The moment after you cut any excess wires, count to 3 seconds and you'll then realize you needed a little more.
 
Dealing with slack

I guess the idea is to leave enough slack so that the instrument can be pulled out to access the connector, but not so much slack that the wire flops around enough to cause problems?

AC43.13 says no more than 1/2" sideward movement for a wire when lightly pressured, but that would imply getting behind the panel to tie up the service loop, so I'm not really clear on what best practice actually looks like.
 
Thanks all for the ideas. I hadn't considered de-pinning some of the wires but that is "doable" after removing the heat shrink and they can always be re-inserted later on if needed. About 1/3 of the EMS wires are not required and one or two serial lines could be removed from the EFIS harness.

I'll shorten the other wires as required. The DSub connectors to the display are easy to access by reaching up under the panel and so the service loops won't need to be very long.

Larry; interested in your approach. Did you fit a 37-pin panel mount type connector to the face of the firewall for plugging in the wires to the engine?

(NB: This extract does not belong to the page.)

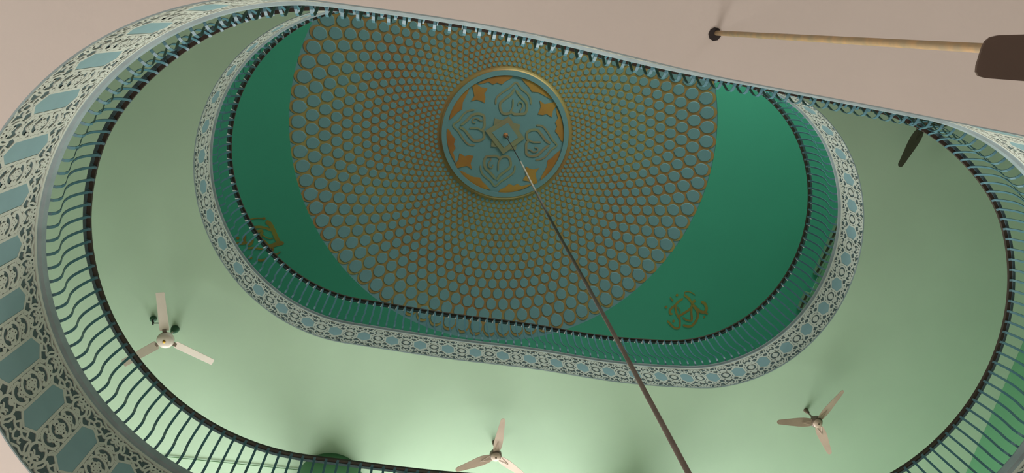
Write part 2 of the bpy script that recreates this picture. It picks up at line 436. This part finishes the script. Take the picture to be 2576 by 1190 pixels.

I'm hoping that the location of the EMS module and the routing for the CHT/EGT wires will be able to reach all the corners of the engine.

I thought I made adequate service loops on my rv-10 too. Unfortunately ten years later, I wish they were much longer. My recommendation is the make any thing mounted to the panel so it can be pulled out and worked on your lap. It make you life much easier.

You never know what you may do 5-10 years down the road. I just finished my third panel upgrade in ten years. Having adequate slack will make life easier.

Also, don’t use a connector on the firewall. Especially for the cht/egt wires, since that could impact the values displayed on the efis. There are many through the firewall penetration devices available to minimize fire and co issues. Run all the sensor wires through the firewall to the location your emus is mounted.